The Australian Institute of Petroleum (AIP) says local petrol pricing is driven by Singapore Mogas 95, and diesel is driven by Singapore Gasoil with 10ppm of sulfur, and there is usually a one- to two-week lag before moves in those regional benchmarks show up in Australian wholesale prices. 

It also matters that Australia now has only two operating refineries left: Ampol’s Lytton refinery in Queensland and Viva Energy’s Geelong refinery in Victoria. That means the local market is still heavily exposed to imported refined product pricing, even before you get to transport, terminal and retail costs. 

The simple US$100 barrel math

Item Value
Brent scenario US$100.00/bbl
Standard oil barrel 158.987L
US$100 crude only 62.9 US cpl
Actual Brent close converted at AUD/USD 0.7007 A$143.01/bbl
Actual Brent close in A$ terms 90.0 cpl

Why one barrel does not become 159 litres of petrol

The first mistake in this debate is treating crude oil as if it turns straight into the same volume of petrol. It does not. A refinery splits a barrel into a range of products including petrol, diesel, jet fuel, LPG, petrochemical feedstocks, asphalt and other outputs.
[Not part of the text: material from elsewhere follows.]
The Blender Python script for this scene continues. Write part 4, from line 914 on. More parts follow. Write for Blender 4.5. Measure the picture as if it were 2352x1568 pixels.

Total product output can even end up larger than the original input volume because of processing gain. 

Using the latest US refinery yield data as a clean illustration, the 2025 average barrel produced 45.9 per cent finished motor gasoline, 30.0 per cent distillate fuel oil and 11.0 per cent kerosene-type jet fuel, with total product output equivalent to 105.9 per cent of the original barrel.

On a 158.987-litre basis, that works out to roughly 73.0 litres of petrol-like product, 47.7 litres of distillate and 17.5 litres of jet fuel, with the balance made up by other products and processing gain.